━━━ Items ━━━
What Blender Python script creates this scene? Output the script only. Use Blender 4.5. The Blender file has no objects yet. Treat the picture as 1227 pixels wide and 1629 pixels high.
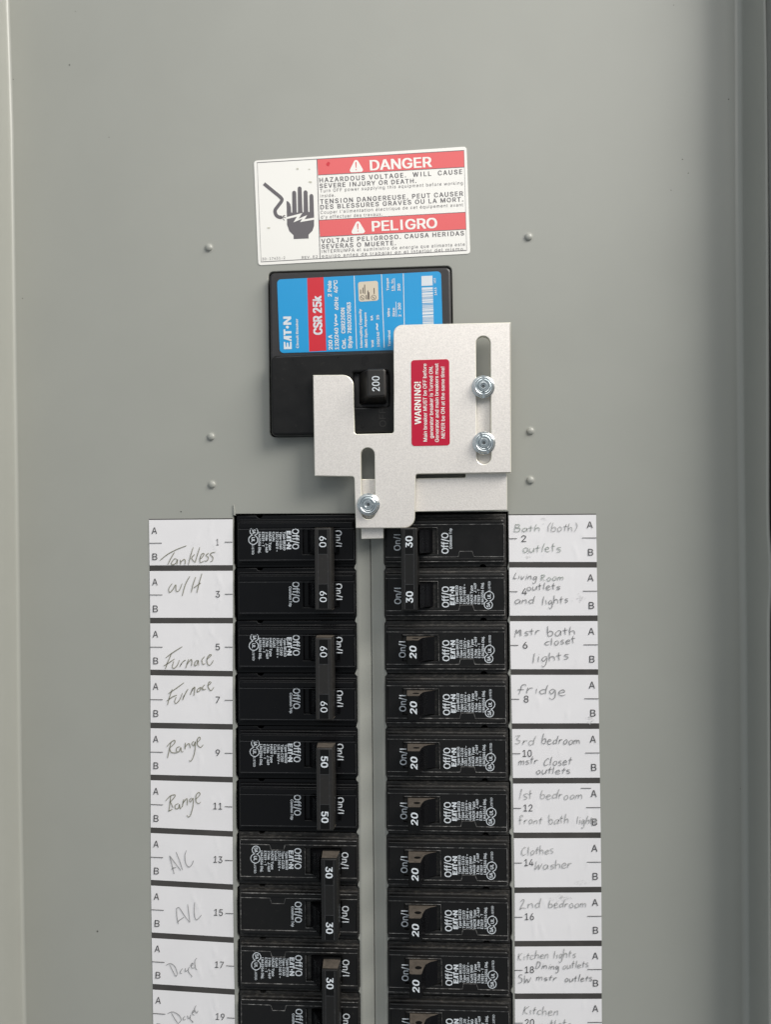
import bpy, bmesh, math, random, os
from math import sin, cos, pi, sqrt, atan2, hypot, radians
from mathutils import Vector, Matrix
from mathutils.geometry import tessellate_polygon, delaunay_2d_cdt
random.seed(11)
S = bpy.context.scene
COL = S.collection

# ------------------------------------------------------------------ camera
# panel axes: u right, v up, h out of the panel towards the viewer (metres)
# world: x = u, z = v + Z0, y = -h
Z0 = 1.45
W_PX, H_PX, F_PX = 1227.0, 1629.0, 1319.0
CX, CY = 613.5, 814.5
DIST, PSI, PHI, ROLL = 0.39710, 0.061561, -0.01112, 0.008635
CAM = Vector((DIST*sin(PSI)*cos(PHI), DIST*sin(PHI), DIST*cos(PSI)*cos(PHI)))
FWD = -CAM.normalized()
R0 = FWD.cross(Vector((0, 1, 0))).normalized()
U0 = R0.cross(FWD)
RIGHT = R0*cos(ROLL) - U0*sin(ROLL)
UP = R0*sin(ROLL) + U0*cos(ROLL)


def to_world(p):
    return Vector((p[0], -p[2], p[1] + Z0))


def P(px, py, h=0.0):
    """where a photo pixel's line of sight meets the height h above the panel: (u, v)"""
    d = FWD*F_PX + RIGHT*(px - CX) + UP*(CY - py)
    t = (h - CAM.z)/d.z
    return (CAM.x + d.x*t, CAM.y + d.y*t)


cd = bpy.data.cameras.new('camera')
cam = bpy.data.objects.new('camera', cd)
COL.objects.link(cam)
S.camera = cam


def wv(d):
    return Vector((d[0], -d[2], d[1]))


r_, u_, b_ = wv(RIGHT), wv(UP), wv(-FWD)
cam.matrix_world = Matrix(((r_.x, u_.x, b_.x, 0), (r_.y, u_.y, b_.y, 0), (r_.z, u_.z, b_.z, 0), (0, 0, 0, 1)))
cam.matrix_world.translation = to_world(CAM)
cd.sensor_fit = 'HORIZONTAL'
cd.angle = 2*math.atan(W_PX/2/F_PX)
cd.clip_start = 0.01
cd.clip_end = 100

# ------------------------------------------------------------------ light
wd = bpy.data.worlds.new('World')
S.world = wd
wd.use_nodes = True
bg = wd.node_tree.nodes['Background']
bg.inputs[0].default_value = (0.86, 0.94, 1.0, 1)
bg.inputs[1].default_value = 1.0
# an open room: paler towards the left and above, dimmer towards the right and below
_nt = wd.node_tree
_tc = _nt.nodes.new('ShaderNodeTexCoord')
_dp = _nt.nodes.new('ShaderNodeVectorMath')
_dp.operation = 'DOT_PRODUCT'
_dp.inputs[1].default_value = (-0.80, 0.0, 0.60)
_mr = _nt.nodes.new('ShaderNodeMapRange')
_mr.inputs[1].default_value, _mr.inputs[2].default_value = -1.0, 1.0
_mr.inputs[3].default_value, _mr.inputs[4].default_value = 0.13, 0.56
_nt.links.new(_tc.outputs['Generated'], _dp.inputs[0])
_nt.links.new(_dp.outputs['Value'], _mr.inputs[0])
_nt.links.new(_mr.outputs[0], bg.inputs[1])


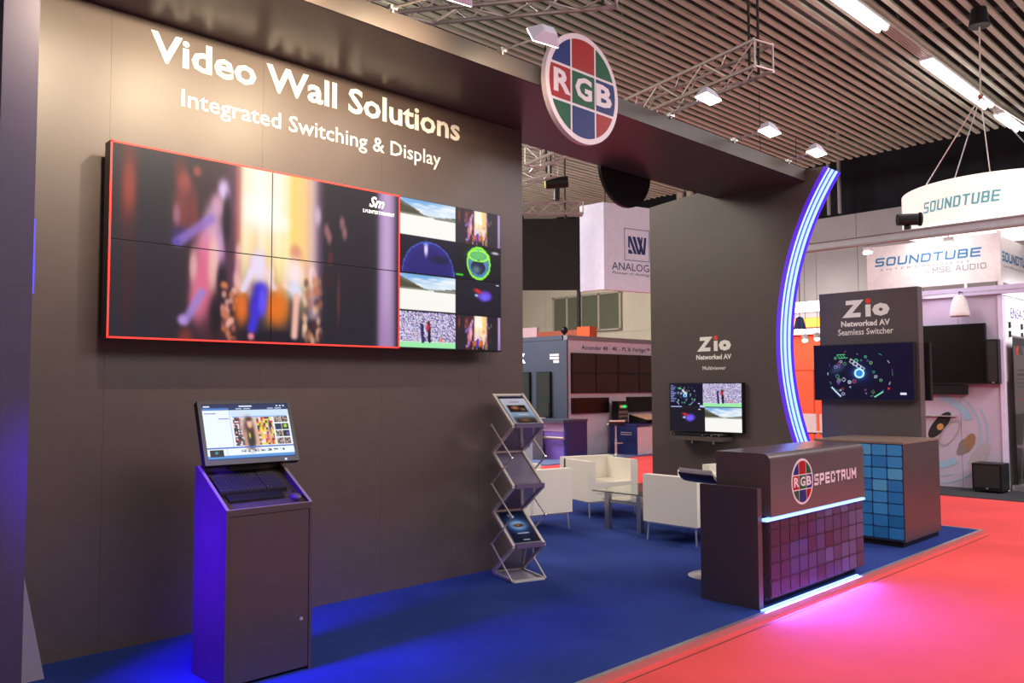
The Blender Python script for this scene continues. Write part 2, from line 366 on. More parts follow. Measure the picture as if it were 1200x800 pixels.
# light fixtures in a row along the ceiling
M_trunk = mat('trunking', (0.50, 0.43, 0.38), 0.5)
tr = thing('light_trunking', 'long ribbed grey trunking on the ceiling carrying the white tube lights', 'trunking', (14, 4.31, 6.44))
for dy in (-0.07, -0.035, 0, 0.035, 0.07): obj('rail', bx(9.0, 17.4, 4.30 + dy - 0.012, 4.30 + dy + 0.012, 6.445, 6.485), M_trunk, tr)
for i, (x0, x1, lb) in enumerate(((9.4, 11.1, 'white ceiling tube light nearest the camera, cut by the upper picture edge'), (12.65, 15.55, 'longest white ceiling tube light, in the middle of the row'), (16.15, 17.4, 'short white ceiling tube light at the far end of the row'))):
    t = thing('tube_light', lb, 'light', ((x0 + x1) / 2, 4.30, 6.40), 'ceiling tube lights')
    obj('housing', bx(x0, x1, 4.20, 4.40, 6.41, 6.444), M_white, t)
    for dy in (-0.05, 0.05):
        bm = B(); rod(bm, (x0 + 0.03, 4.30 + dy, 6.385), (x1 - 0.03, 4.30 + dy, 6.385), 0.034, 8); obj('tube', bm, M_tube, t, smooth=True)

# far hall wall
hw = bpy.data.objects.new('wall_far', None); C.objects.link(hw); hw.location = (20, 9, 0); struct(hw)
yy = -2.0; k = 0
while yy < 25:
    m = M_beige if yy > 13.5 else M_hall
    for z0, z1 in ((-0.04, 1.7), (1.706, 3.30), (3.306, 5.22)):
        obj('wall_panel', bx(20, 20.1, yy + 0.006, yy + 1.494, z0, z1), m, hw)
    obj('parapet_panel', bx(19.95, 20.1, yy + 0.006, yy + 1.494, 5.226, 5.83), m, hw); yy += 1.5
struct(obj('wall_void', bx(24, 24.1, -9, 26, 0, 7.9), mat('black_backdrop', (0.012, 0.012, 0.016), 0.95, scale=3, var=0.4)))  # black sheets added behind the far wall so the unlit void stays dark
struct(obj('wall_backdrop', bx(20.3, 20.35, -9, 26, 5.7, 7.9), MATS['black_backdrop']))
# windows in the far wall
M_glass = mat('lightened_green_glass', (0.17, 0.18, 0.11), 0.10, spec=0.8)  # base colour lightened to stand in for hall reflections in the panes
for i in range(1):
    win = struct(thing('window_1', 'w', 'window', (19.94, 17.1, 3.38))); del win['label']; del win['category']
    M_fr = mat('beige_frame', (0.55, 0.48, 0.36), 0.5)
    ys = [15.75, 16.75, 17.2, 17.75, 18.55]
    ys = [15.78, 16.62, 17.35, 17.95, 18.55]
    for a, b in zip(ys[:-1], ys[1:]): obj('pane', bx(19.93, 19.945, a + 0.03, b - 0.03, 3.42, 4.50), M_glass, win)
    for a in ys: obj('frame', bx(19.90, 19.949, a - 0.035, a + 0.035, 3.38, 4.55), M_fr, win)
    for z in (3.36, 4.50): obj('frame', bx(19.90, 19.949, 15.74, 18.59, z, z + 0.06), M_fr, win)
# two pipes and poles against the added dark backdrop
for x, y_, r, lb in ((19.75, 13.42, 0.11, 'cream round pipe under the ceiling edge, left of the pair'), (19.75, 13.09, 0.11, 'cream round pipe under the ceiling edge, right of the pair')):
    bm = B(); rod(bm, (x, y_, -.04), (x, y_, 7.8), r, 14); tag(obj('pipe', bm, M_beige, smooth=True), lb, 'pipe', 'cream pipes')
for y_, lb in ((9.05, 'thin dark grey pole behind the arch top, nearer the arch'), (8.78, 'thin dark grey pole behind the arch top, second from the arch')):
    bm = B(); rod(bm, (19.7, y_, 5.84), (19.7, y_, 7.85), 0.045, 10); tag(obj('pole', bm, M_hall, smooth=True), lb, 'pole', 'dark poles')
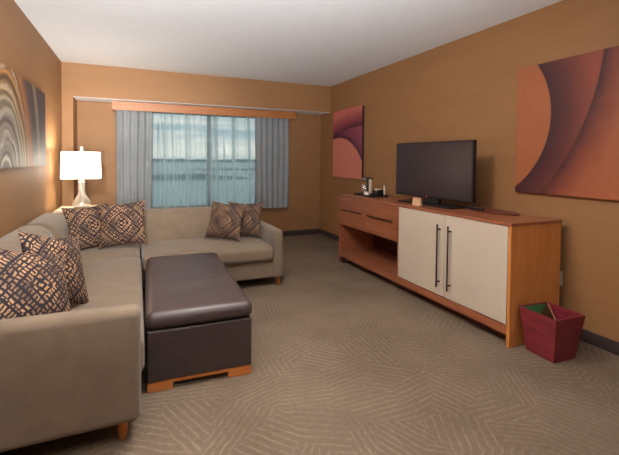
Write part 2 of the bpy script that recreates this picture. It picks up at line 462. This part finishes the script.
━━━
**Exercise directions**
Would you mind returning each entry above word for word, skipping the images?

**Correct response**
What Blender Python script creates this scene? Output the script only. Use Blender 4.5. The Blender file has no objects yet. Treat the picture as 1227 pixels wide and 1629 pixels high.
import bpy, bmesh, math, random, os
from math import sin, cos, pi, sqrt, atan2, hypot, radians
from mathutils import Vector, Matrix
from mathutils.geometry import tessellate_polygon, delaunay_2d_cdt
random.seed(11)
S = bpy.context.scene
COL = S.collection

# ------------------------------------------------------------------ camera
# panel axes: u right, v up, h out of the panel towards the viewer (metres)
# world: x = u, z = v + Z0, y = -h
Z0 = 1.45
W_PX, H_PX, F_PX = 1227.0, 1629.0, 1319.0
CX, CY = 613.5, 814.5
DIST, PSI, PHI, ROLL = 0.39710, 0.061561, -0.01112, 0.008635
CAM = Vector((DIST*sin(PSI)*cos(PHI), DIST*sin(PHI), DIST*cos(PSI)*cos(PHI)))
FWD = -CAM.normalized()
R0 = FWD.cross(Vector((0, 1, 0))).normalized()
U0 = R0.cross(FWD)
RIGHT = R0*cos(ROLL) - U0*sin(ROLL)
UP = R0*sin(ROLL) + U0*cos(ROLL)


def to_world(p):
    return Vector((p[0], -p[2], p[1] + Z0))


def P(px, py, h=0.0):
    """where a photo pixel's line of sight meets the height h above the panel: (u, v)"""
    d = FWD*F_PX + RIGHT*(px - CX) + UP*(CY - py)
    t = (h - CAM.z)/d.z
    return (CAM.x + d.x*t, CAM.y + d.y*t)


cd = bpy.data.cameras.new('camera')
cam = bpy.data.objects.new('camera', cd)
COL.objects.link(cam)
S.camera = cam


def wv(d):
    return Vector((d[0], -d[2], d[1]))


r_, u_, b_ = wv(RIGHT), wv(UP), wv(-FWD)
cam.matrix_world = Matrix(((r_.x, u_.x, b_.x, 0), (r_.y, u_.y, b_.y, 0), (r_.z, u_.z, b_.z, 0), (0, 0, 0, 1)))
cam.matrix_world.translation = to_world(CAM)
cd.sensor_fit = 'HORIZONTAL'
cd.angle = 2*math.atan(W_PX/2/F_PX)
cd.clip_start = 0.01
cd.clip_end = 100

# ------------------------------------------------------------------ light
wd = bpy.data.worlds.new('World')
S.world = wd
wd.use_nodes = True
bg = wd.node_tree.nodes['Background']
bg.inputs[0].default_value = (0.86, 0.94, 1.0, 1)
bg.inputs[1].default_value = 1.0
# an open room: paler towards the left and above, dimmer towards the right and below
_nt = wd.node_tree
_tc = _nt.nodes.new('ShaderNodeTexCoord')
_dp = _nt.nodes.new('ShaderNodeVectorMath')
_dp.operation = 'DOT_PRODUCT'
_dp.inputs[1].default_value = (-0.80, 0.0, 0.60)
_mr = _nt.nodes.new('ShaderNodeMapRange')
_mr.inputs[1].default_value, _mr.inputs[2].default_value = -1.0, 1.0
_mr.inputs[3].default_value, _mr.inputs[4].default_value = 0.13, 0.56
_nt.links.new(_tc.outputs['Generated'], _dp.inputs[0])
_nt.links.new(_dp.outputs['Value'], _mr.inputs[0])
_nt.links.new(_mr.outputs[0], bg.inputs[1])


The Blender Python script for this scene continues. Write part 2, from line 366 on. More parts follow. Measure the picture as if it were 1200x800 pixels.
# light fixtures in a row along the ceiling
M_trunk = mat('trunking', (0.50, 0.43, 0.38), 0.5)
tr = thing('light_trunking', 'long ribbed grey trunking on the ceiling carrying the white tube lights', 'trunking', (14, 4.31, 6.44))
for dy in (-0.07, -0.035, 0, 0.035, 0.07): obj('rail', bx(9.0, 17.4, 4.30 + dy - 0.012, 4.30 + dy + 0.012, 6.445, 6.485), M_trunk, tr)
for i, (x0, x1, lb) in enumerate(((9.4, 11.1, 'white ceiling tube light nearest the camera, cut by the upper picture edge'), (12.65, 15.55, 'longest white ceiling tube light, in the middle of the row'), (16.15, 17.4, 'short white ceiling tube light at the far end of the row'))):
    t = thing('tube_light', lb, 'light', ((x0 + x1) / 2, 4.30, 6.40), 'ceiling tube lights')
    obj('housing', bx(x0, x1, 4.20, 4.40, 6.41, 6.444), M_white, t)
    for dy in (-0.05, 0.05):
        bm = B(); rod(bm, (x0 + 0.03, 4.30 + dy, 6.385), (x1 - 0.03, 4.30 + dy, 6.385), 0.034, 8); obj('tube', bm, M_tube, t, smooth=True)

# far hall wall
hw = bpy.data.objects.new('wall_far', None); C.objects.link(hw); hw.location = (20, 9, 0); struct(hw)
yy = -2.0; k = 0
while yy < 25:
    m = M_beige if yy > 13.5 else M_hall
    for z0, z1 in ((-0.04, 1.7), (1.706, 3.30), (3.306, 5.22)):
        obj('wall_panel', bx(20, 20.1, yy + 0.006, yy + 1.494, z0, z1), m, hw)
    obj('parapet_panel', bx(19.95, 20.1, yy + 0.006, yy + 1.494, 5.226, 5.83), m, hw); yy += 1.5
struct(obj('wall_void', bx(24, 24.1, -9, 26, 0, 7.9), mat('black_backdrop', (0.012, 0.012, 0.016), 0.95, scale=3, var=0.4)))  # black sheets added behind the far wall so the unlit void stays dark
struct(obj('wall_backdrop', bx(20.3, 20.35, -9, 26, 5.7, 7.9), MATS['black_backdrop']))
# windows in the far wall
M_glass = mat('lightened_green_glass', (0.17, 0.18, 0.11), 0.10, spec=0.8)  # base colour lightened to stand in for hall reflections in the panes
for i in range(1):
    win = struct(thing('window_1', 'w', 'window', (19.94, 17.1, 3.38))); del win['label']; del win['category']
    M_fr = mat('beige_frame', (0.55, 0.48, 0.36), 0.5)
    ys = [15.75, 16.75, 17.2, 17.75, 18.55]
    ys = [15.78, 16.62, 17.35, 17.95, 18.55]
    for a, b in zip(ys[:-1], ys[1:]): obj('pane', bx(19.93, 19.945, a + 0.03, b - 0.03, 3.42, 4.50), M_glass, win)
    for a in ys: obj('frame', bx(19.90, 19.949, a - 0.035, a + 0.035, 3.38, 4.55), M_fr, win)
    for z in (3.36, 4.50): obj('frame', bx(19.90, 19.949, 15.74, 18.59, z, z + 0.06), M_fr, win)
# two pipes and poles against the added dark backdrop
for x, y_, r, lb in ((19.75, 13.42, 0.11, 'cream round pipe under the ceiling edge, left of the pair'), (19.75, 13.09, 0.11, 'cream round pipe under the ceiling edge, right of the pair')):
    bm = B(); rod(bm, (x, y_, -.04), (x, y_, 7.8), r, 14); tag(obj('pipe', bm, M_beige, smooth=True), lb, 'pipe', 'cream pipes')
for y_, lb in ((9.05, 'thin dark grey pole behind the arch top, nearer the arch'), (8.78, 'thin dark grey pole behind the arch top, second from the arch')):
    bm = B(); rod(bm, (19.7, y_, 5.84), (19.7, y_, 7.85), 0.045, 10); tag(obj('pole', bm, M_hall, smooth=True), lb, 'pole', 'dark poles')
Write part 2 of the bpy script that recreates this picture. It picks up at line 462. This part finishes the script.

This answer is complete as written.